TO DO: Without the pictures, print the lines running from the beginning of the material to the line containing "COL = S.collection", both ends included.
::: DATA SECTION :::
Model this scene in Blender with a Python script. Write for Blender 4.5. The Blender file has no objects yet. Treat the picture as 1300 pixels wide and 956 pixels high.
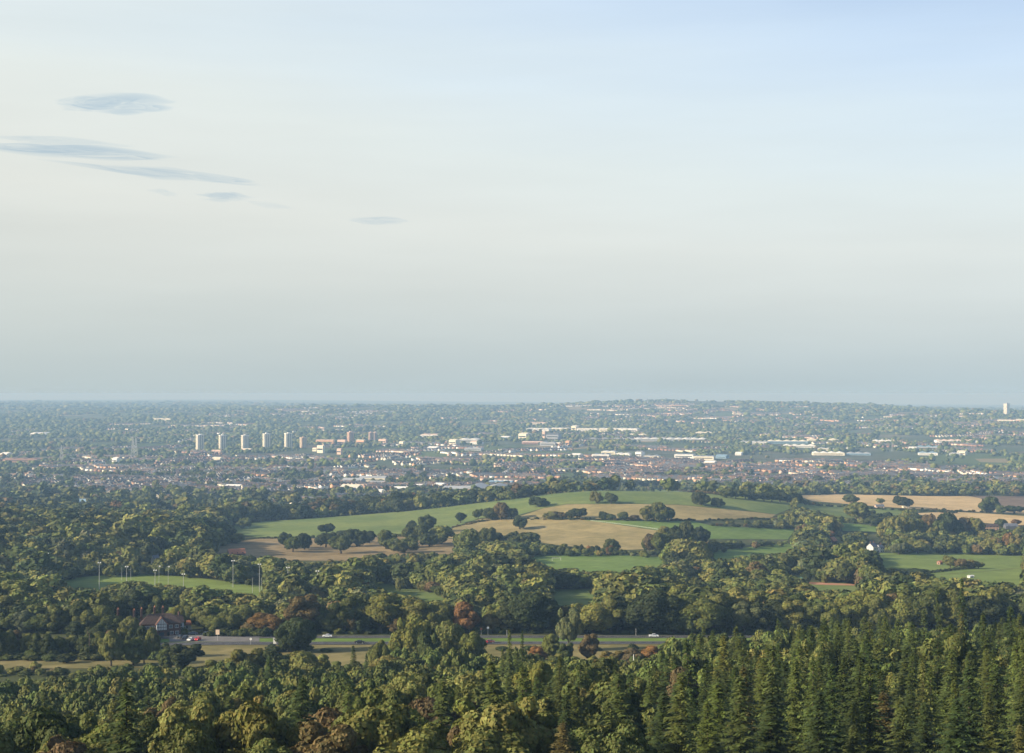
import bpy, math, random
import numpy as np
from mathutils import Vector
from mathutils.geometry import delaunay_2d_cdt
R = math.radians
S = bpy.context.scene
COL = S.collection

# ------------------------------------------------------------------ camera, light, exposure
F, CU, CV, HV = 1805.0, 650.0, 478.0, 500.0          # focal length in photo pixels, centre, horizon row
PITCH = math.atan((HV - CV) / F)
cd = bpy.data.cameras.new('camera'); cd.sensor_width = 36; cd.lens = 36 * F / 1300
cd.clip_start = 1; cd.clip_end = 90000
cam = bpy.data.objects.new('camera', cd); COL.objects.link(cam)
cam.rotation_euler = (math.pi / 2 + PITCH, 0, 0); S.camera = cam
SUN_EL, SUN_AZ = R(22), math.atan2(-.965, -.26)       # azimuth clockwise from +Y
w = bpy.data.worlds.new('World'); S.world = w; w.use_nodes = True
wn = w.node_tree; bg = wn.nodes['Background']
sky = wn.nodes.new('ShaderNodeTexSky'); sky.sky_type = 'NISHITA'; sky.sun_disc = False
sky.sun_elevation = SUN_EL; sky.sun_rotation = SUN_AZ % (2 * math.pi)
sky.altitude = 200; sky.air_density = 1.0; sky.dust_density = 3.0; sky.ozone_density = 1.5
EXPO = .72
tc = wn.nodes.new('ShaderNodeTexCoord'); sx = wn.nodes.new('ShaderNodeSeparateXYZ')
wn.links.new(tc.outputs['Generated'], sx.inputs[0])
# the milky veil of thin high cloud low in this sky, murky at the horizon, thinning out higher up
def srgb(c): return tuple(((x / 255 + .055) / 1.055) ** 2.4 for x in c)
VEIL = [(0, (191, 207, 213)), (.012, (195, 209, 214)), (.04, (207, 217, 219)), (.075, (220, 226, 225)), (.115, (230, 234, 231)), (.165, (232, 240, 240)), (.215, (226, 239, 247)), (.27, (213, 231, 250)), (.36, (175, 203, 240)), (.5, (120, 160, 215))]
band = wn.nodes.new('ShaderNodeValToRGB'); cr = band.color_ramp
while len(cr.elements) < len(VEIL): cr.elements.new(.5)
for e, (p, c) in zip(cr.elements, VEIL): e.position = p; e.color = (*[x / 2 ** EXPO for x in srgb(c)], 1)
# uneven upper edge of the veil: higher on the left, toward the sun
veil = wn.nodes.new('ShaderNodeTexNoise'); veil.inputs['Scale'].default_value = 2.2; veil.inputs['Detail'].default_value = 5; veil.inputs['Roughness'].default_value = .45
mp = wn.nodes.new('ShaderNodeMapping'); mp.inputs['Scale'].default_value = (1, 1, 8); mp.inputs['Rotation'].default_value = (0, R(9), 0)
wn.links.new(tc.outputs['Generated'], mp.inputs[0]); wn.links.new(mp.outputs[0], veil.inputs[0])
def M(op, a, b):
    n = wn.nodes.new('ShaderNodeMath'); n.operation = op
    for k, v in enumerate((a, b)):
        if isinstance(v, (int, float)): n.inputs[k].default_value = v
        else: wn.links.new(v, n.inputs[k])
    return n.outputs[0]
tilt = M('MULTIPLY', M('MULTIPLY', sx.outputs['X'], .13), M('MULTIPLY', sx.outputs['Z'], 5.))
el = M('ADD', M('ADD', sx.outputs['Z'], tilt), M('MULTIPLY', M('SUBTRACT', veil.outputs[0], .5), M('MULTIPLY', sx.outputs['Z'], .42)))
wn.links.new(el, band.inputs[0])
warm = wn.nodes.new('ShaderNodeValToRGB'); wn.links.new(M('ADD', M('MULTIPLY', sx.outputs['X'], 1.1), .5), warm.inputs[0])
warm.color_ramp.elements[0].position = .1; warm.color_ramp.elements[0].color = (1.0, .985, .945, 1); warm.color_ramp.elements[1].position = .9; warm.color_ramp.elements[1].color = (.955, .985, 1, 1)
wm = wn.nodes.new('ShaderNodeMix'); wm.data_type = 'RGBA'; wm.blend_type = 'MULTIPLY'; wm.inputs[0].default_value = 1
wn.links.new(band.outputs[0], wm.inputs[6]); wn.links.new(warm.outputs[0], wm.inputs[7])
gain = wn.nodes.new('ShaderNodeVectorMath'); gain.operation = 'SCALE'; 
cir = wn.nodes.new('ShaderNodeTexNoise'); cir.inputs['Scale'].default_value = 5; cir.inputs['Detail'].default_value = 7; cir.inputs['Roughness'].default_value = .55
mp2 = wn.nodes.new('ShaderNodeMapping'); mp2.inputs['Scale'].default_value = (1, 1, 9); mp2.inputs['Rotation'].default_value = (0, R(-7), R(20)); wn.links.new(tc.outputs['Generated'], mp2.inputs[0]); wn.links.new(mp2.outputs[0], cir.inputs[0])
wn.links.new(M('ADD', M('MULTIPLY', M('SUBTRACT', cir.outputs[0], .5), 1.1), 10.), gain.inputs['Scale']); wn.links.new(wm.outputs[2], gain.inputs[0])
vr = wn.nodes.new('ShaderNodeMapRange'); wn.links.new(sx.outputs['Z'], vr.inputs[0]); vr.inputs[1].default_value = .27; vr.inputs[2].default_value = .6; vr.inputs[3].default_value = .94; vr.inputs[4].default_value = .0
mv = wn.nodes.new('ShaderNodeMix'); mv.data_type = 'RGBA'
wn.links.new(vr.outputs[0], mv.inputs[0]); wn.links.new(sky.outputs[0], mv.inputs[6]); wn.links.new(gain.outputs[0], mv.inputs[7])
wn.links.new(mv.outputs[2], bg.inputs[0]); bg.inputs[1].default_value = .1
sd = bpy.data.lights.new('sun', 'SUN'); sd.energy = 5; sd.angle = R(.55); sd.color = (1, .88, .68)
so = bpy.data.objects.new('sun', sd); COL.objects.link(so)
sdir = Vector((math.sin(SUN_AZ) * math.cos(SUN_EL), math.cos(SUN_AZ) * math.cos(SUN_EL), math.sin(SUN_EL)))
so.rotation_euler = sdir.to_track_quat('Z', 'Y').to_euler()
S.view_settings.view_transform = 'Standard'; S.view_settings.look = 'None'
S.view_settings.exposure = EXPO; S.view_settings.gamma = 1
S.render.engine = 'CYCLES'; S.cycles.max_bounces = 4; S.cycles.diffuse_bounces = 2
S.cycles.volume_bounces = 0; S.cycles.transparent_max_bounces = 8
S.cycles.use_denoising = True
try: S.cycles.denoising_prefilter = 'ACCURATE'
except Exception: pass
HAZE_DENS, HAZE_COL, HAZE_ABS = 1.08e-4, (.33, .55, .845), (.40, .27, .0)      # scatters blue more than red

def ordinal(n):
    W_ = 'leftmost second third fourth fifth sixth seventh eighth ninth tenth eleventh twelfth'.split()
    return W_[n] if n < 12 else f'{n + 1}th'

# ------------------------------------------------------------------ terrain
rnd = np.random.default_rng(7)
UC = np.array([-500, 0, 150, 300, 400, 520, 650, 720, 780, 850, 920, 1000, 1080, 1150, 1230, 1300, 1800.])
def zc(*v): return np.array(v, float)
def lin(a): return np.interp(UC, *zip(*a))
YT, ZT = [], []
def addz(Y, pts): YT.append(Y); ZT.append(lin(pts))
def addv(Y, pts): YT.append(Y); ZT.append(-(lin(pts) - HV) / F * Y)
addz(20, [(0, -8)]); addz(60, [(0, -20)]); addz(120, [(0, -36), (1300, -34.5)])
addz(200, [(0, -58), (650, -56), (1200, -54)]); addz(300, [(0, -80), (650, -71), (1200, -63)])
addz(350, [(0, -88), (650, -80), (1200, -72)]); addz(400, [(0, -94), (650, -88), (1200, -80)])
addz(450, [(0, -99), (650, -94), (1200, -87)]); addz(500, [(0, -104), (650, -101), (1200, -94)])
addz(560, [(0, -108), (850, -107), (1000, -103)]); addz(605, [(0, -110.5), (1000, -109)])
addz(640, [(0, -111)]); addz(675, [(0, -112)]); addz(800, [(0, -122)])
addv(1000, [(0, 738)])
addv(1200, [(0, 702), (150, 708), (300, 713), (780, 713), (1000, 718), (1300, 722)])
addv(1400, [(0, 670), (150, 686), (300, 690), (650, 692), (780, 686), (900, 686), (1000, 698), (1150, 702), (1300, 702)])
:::
FINISHED TASK:
Model this scene in Blender with a Python script. Write for Blender 4.5. The Blender file has no objects yet. Treat the picture as 1300 pixels wide and 956 pixels high.
import bpy, math, random
import numpy as np
from mathutils import Vector
from mathutils.geometry import delaunay_2d_cdt
R = math.radians
S = bpy.context.scene
COL = S.collection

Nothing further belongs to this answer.